▶ **Set problem**
Set down the lines that begin at the top of the records and end with the line containing "mb = MB(); mb.boxab((-2.5, -1.2, .9), (2.2, 1.2, 1.2));", and drop every picture.

[Scenes as source code]

■ ■ ■ ■ ■

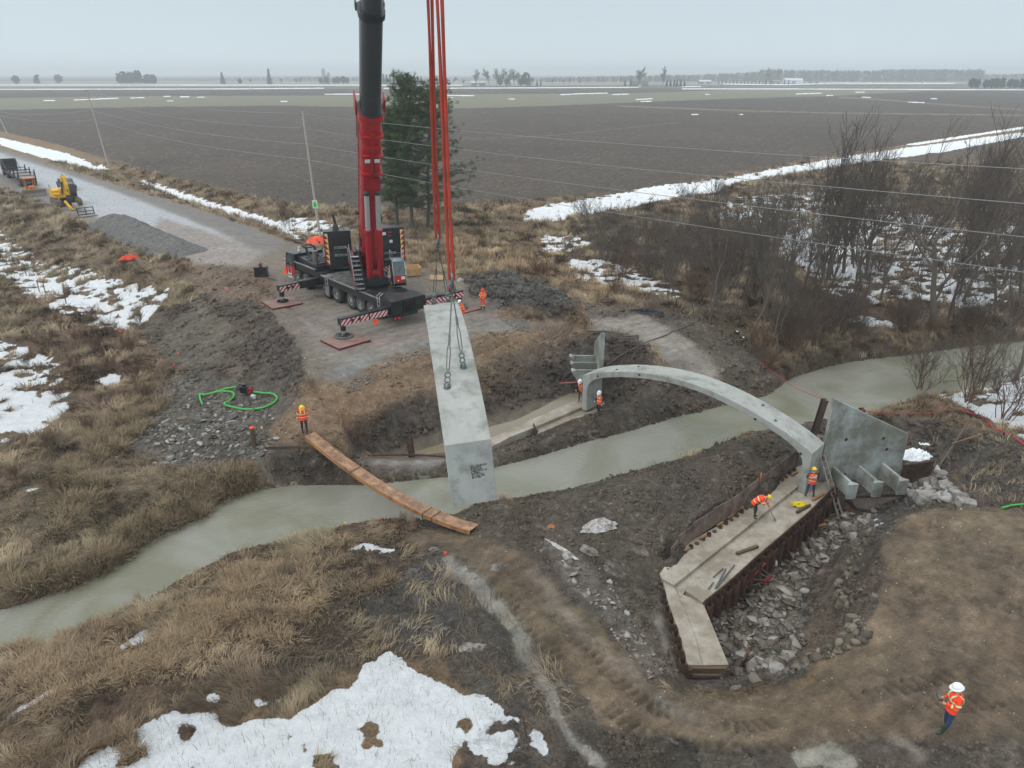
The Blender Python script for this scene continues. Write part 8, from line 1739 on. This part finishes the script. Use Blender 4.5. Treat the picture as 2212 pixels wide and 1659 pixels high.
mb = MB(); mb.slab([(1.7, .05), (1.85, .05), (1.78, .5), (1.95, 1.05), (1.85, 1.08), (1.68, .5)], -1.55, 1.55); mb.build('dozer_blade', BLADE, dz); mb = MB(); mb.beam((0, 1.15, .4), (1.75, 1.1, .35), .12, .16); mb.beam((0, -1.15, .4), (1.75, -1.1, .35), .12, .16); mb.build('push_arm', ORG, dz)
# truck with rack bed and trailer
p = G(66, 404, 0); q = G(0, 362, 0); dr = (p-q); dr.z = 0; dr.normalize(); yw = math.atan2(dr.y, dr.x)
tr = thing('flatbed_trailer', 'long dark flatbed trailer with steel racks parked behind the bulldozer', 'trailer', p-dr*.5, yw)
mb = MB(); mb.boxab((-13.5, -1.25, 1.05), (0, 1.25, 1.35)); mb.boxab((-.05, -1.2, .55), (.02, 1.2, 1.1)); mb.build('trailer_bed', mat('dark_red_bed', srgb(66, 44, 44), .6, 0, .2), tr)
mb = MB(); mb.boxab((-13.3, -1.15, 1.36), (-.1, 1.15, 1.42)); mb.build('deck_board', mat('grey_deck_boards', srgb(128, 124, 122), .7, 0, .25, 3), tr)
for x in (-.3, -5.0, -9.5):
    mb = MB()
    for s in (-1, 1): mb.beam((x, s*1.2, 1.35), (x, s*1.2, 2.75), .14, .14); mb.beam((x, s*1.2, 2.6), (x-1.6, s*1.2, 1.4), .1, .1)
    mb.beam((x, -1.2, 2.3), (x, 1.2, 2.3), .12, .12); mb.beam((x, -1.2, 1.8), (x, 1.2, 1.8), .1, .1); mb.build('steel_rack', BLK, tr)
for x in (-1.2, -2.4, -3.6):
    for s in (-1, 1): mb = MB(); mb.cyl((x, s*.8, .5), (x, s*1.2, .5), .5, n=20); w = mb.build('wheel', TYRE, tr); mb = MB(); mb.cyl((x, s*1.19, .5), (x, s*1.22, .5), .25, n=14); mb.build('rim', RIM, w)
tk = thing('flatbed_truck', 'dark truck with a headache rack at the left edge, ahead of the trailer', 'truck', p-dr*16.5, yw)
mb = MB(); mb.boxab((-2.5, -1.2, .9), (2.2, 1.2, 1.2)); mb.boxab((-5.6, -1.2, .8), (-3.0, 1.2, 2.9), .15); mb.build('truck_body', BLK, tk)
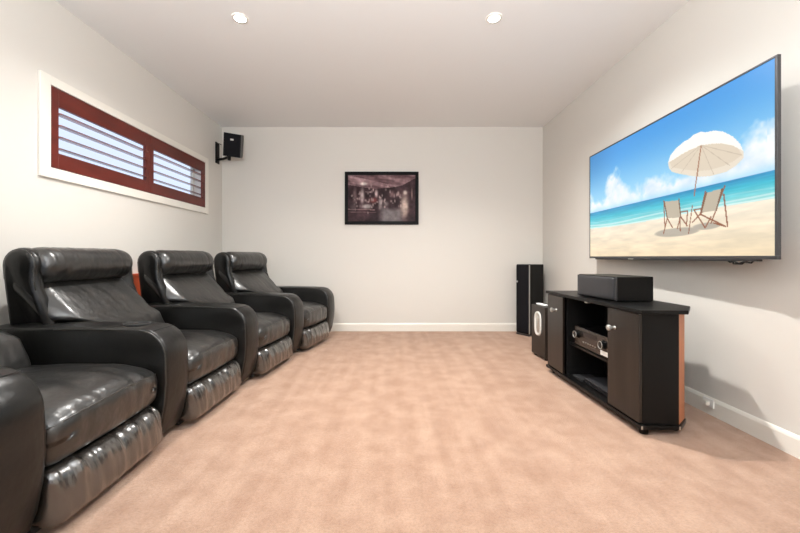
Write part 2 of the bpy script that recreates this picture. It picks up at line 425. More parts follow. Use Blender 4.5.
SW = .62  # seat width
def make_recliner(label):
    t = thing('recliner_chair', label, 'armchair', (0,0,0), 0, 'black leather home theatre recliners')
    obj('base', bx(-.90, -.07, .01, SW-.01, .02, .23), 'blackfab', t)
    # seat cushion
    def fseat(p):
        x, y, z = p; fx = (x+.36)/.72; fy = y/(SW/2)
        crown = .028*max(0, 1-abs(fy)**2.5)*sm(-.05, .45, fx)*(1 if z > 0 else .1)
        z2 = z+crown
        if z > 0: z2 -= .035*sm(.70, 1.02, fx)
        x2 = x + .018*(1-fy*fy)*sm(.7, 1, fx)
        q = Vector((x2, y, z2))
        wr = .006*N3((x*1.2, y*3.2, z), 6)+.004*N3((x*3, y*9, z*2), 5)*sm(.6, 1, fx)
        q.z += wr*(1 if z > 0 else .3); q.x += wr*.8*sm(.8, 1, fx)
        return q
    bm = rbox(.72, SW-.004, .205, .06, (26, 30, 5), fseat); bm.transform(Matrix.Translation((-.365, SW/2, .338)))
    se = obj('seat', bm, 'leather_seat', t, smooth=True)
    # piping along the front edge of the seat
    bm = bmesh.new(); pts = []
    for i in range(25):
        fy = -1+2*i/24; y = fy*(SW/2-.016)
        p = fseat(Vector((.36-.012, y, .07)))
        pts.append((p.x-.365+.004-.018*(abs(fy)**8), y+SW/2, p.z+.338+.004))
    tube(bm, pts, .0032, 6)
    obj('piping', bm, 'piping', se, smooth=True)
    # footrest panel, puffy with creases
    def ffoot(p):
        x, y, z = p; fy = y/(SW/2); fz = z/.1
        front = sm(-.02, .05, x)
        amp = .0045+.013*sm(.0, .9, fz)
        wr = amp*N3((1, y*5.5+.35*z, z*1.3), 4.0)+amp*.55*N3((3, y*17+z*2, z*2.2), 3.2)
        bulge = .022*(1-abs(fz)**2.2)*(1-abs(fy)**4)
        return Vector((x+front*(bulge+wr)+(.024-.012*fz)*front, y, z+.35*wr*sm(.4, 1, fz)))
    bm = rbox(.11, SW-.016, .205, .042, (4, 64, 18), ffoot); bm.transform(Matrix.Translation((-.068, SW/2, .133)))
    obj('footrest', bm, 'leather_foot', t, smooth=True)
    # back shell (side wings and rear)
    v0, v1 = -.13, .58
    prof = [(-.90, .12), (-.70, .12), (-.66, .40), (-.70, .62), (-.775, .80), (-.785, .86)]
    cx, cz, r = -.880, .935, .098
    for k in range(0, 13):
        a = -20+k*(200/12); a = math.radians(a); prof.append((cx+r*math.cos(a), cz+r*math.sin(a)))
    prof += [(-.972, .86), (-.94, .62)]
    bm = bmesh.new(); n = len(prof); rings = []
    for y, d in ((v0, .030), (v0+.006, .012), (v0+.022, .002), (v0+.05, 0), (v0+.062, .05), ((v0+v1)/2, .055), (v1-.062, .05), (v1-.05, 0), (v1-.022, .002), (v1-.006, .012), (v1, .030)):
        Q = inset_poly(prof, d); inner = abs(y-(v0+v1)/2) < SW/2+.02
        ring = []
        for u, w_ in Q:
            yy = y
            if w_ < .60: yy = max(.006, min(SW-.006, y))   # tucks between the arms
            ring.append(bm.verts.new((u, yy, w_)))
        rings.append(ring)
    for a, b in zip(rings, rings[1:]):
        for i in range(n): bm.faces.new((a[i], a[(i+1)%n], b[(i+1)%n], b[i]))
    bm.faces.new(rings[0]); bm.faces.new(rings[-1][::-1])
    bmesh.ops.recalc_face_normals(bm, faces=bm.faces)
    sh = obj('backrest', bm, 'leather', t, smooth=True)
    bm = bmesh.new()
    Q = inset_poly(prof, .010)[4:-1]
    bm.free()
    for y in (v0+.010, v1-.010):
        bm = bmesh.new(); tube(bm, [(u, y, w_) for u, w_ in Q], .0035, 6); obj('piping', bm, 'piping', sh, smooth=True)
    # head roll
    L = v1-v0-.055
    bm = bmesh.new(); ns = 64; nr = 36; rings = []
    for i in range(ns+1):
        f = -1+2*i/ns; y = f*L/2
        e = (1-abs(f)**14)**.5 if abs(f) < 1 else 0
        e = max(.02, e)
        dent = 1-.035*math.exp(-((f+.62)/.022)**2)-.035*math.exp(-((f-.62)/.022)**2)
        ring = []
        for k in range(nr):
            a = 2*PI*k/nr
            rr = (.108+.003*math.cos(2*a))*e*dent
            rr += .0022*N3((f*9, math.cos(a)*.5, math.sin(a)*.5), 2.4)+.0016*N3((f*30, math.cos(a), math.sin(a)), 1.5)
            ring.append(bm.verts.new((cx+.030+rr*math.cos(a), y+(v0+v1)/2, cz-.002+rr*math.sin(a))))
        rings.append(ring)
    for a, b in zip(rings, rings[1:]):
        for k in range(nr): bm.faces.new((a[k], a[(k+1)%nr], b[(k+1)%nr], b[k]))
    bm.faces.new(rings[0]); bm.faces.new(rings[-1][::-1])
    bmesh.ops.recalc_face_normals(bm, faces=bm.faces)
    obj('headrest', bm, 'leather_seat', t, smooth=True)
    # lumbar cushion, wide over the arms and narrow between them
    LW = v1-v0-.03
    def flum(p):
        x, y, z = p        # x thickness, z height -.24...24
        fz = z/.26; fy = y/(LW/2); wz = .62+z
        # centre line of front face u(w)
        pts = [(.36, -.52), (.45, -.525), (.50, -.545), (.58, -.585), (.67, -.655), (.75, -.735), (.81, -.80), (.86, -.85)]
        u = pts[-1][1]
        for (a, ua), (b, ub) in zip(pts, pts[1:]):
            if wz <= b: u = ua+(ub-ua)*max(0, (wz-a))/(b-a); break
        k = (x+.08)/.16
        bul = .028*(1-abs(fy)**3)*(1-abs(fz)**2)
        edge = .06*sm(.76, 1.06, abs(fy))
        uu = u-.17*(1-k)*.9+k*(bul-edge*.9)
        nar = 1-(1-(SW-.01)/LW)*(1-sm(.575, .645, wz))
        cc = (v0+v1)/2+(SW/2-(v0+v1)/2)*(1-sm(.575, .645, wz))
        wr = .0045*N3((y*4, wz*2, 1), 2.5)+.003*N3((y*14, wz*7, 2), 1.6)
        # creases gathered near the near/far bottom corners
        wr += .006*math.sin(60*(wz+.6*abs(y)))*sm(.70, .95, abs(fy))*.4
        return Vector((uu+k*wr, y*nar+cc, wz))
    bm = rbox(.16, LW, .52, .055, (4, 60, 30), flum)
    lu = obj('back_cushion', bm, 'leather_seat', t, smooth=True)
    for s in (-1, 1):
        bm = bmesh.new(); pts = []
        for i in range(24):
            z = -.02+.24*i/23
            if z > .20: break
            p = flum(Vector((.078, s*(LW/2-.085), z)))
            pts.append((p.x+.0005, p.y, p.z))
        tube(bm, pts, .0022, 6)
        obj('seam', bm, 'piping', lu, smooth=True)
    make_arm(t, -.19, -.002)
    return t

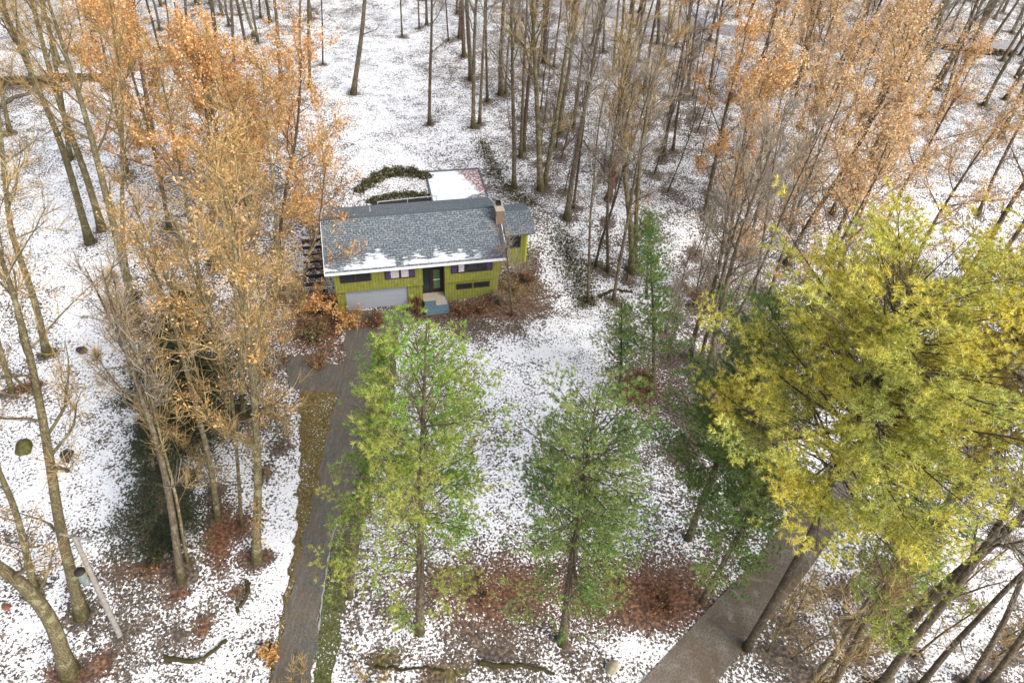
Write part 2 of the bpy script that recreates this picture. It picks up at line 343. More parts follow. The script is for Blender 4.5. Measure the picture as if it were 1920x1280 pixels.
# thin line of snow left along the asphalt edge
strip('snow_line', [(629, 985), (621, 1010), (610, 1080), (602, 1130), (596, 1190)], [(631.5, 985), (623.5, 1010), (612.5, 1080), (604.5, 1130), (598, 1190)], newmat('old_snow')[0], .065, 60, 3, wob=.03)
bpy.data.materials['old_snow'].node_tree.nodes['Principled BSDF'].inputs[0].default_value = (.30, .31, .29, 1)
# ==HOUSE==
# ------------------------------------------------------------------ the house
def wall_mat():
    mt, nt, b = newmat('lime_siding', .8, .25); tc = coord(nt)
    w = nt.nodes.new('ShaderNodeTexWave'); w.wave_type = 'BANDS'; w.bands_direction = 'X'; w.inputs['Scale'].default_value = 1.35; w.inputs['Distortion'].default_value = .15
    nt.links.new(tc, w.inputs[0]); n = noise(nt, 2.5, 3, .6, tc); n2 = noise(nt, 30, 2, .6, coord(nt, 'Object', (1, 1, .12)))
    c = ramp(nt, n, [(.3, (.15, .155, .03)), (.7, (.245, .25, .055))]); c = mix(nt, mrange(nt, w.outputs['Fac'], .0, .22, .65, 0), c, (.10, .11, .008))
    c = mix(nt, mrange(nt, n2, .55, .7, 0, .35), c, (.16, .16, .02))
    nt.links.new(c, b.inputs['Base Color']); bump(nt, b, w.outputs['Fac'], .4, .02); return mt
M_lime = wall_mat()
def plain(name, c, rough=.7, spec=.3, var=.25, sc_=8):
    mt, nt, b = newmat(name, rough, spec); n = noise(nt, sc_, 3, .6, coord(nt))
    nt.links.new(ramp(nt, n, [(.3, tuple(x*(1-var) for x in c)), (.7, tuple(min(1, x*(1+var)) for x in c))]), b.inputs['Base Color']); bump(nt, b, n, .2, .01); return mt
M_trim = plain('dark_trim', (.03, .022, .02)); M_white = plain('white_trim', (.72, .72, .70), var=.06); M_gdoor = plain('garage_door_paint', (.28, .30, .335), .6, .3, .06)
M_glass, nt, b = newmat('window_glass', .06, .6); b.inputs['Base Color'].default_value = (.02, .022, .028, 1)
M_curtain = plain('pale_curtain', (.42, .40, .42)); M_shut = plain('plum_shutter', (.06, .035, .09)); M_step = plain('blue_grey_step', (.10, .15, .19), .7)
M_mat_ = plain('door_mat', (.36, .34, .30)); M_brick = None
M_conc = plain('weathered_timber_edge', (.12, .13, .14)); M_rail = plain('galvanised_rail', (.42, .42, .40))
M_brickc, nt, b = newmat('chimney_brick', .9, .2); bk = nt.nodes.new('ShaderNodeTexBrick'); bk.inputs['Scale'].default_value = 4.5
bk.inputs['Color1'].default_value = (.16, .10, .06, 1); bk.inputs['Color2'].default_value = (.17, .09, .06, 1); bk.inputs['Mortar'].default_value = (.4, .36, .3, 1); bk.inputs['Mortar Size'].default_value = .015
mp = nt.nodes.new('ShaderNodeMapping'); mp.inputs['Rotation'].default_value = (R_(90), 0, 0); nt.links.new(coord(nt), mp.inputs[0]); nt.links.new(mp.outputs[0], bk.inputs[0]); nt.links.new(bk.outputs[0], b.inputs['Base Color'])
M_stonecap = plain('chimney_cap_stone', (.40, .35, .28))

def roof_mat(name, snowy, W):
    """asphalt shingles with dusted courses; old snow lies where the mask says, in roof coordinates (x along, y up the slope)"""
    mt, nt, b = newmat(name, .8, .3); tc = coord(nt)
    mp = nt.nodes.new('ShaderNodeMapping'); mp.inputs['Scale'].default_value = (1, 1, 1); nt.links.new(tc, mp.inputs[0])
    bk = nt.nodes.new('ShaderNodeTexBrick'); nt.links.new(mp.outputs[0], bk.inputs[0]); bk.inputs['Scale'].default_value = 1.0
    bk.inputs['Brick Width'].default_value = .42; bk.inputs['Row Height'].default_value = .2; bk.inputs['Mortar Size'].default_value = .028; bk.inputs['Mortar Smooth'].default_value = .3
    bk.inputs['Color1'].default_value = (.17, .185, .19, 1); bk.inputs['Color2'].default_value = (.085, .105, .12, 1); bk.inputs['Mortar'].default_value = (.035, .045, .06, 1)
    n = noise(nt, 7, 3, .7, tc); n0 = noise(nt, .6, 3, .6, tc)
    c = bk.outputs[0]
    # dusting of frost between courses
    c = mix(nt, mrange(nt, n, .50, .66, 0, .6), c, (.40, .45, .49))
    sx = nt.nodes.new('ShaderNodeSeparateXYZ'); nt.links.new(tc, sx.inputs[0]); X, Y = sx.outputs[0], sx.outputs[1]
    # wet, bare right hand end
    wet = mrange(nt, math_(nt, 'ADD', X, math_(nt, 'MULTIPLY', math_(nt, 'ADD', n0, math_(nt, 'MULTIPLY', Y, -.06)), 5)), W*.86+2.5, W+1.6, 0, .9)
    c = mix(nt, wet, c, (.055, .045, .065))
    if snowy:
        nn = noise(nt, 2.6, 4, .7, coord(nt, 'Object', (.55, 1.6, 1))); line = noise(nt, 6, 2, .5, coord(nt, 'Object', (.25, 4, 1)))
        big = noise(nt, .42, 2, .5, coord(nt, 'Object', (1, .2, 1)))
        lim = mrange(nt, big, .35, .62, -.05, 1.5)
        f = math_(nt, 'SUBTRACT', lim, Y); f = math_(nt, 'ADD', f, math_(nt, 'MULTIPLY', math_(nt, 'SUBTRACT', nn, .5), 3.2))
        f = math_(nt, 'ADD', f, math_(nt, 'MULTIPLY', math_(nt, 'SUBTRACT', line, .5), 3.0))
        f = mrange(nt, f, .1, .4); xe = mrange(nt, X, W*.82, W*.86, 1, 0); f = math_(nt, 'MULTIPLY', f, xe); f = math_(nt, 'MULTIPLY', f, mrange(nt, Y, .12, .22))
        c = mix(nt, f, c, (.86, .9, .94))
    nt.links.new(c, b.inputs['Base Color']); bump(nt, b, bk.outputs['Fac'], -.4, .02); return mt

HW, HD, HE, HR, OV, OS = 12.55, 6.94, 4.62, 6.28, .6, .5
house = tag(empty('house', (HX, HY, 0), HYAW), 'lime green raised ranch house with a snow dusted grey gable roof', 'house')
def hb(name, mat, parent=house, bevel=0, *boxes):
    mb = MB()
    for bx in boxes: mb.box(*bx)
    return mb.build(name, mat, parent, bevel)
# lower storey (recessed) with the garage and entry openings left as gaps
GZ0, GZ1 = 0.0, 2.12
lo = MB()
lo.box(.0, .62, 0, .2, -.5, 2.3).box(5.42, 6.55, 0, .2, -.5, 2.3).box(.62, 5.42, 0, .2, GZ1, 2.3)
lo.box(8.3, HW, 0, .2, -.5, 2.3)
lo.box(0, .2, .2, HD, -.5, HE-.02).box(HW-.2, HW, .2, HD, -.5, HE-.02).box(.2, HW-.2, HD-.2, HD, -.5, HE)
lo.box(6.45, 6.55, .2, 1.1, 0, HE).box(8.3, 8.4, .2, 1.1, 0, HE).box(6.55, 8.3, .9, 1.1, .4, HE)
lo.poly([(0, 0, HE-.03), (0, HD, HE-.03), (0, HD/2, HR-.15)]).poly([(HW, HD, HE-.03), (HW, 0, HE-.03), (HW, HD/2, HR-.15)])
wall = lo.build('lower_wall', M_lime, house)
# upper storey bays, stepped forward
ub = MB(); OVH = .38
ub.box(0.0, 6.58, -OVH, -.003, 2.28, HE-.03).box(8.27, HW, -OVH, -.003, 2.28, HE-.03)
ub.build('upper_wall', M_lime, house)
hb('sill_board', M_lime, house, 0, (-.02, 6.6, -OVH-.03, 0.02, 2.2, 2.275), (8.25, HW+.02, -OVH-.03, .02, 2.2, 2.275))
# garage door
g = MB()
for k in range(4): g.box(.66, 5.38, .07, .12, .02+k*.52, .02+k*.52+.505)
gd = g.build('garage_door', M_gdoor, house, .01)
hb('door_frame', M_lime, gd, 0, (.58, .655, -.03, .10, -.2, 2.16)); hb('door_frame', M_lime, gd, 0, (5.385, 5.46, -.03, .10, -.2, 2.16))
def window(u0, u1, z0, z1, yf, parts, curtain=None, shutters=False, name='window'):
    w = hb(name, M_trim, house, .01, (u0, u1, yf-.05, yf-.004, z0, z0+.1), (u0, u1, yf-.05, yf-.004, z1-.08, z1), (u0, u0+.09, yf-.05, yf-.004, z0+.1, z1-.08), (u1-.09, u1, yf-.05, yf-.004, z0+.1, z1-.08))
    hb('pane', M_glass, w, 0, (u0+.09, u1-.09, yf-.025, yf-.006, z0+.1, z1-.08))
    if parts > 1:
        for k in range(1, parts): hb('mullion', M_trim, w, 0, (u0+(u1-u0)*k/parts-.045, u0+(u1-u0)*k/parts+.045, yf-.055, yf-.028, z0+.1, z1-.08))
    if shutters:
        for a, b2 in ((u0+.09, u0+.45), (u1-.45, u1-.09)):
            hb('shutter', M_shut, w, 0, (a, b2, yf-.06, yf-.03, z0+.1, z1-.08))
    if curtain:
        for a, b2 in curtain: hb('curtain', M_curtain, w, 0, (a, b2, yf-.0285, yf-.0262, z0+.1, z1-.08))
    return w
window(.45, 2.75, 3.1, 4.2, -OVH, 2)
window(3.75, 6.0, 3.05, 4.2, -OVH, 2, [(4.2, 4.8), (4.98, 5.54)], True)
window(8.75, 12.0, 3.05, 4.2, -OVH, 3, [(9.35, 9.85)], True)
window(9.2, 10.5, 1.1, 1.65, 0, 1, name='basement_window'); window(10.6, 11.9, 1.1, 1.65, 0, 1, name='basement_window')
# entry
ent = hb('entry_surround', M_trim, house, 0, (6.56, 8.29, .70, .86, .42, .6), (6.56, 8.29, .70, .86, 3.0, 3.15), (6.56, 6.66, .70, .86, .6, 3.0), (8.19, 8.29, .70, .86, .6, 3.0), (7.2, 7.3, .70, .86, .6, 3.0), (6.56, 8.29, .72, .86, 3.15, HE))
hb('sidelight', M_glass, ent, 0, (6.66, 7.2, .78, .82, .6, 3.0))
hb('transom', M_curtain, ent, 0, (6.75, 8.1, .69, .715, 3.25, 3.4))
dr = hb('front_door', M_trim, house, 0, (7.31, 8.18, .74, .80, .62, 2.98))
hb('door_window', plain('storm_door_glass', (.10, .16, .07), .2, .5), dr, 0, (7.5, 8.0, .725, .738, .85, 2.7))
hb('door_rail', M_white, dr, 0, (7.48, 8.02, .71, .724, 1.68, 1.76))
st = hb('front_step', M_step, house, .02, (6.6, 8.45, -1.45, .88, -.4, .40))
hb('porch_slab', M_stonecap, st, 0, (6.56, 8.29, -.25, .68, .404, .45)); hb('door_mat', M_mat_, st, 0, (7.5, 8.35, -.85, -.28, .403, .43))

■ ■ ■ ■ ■

▶ **The solution**
The Blender Python script for this scene continues. Write part 8, from line 1739 on. This part finishes the script. Use Blender 4.5. Treat the picture as 2212 pixels wide and 1659 pixels high.
mb = MB(); mb.slab([(1.7, .05), (1.85, .05), (1.78, .5), (1.95, 1.05), (1.85, 1.08), (1.68, .5)], -1.55, 1.55); mb.build('dozer_blade', BLADE, dz); mb = MB(); mb.beam((0, 1.15, .4), (1.75, 1.1, .35), .12, .16); mb.beam((0, -1.15, .4), (1.75, -1.1, .35), .12, .16); mb.build('push_arm', ORG, dz)
# truck with rack bed and trailer
p = G(66, 404, 0); q = G(0, 362, 0); dr = (p-q); dr.z = 0; dr.normalize(); yw = math.atan2(dr.y, dr.x)
tr = thing('flatbed_trailer', 'long dark flatbed trailer with steel racks parked behind the bulldozer', 'trailer', p-dr*.5, yw)
mb = MB(); mb.boxab((-13.5, -1.25, 1.05), (0, 1.25, 1.35)); mb.boxab((-.05, -1.2, .55), (.02, 1.2, 1.1)); mb.build('trailer_bed', mat('dark_red_bed', srgb(66, 44, 44), .6, 0, .2), tr)
mb = MB(); mb.boxab((-13.3, -1.15, 1.36), (-.1, 1.15, 1.42)); mb.build('deck_board', mat('grey_deck_boards', srgb(128, 124, 122), .7, 0, .25, 3), tr)
for x in (-.3, -5.0, -9.5):
    mb = MB()
    for s in (-1, 1): mb.beam((x, s*1.2, 1.35), (x, s*1.2, 2.75), .14, .14); mb.beam((x, s*1.2, 2.6), (x-1.6, s*1.2, 1.4), .1, .1)
    mb.beam((x, -1.2, 2.3), (x, 1.2, 2.3), .12, .12); mb.beam((x, -1.2, 1.8), (x, 1.2, 1.8), .1, .1); mb.build('steel_rack', BLK, tr)
for x in (-1.2, -2.4, -3.6):
    for s in (-1, 1): mb = MB(); mb.cyl((x, s*.8, .5), (x, s*1.2, .5), .5, n=20); w = mb.build('wheel', TYRE, tr); mb = MB(); mb.cyl((x, s*1.19, .5), (x, s*1.22, .5), .25, n=14); mb.build('rim', RIM, w)
tk = thing('flatbed_truck', 'dark truck with a headache rack at the left edge, ahead of the trailer', 'truck', p-dr*16.5, yw)
mb = MB(); mb.boxab((-2.5, -1.2, .9), (2.2, 1.2, 1.2)); mb.boxab((-5.6, -1.2, .8), (-3.0, 1.2, 2.9), .15); mb.build('truck_body', BLK, tk)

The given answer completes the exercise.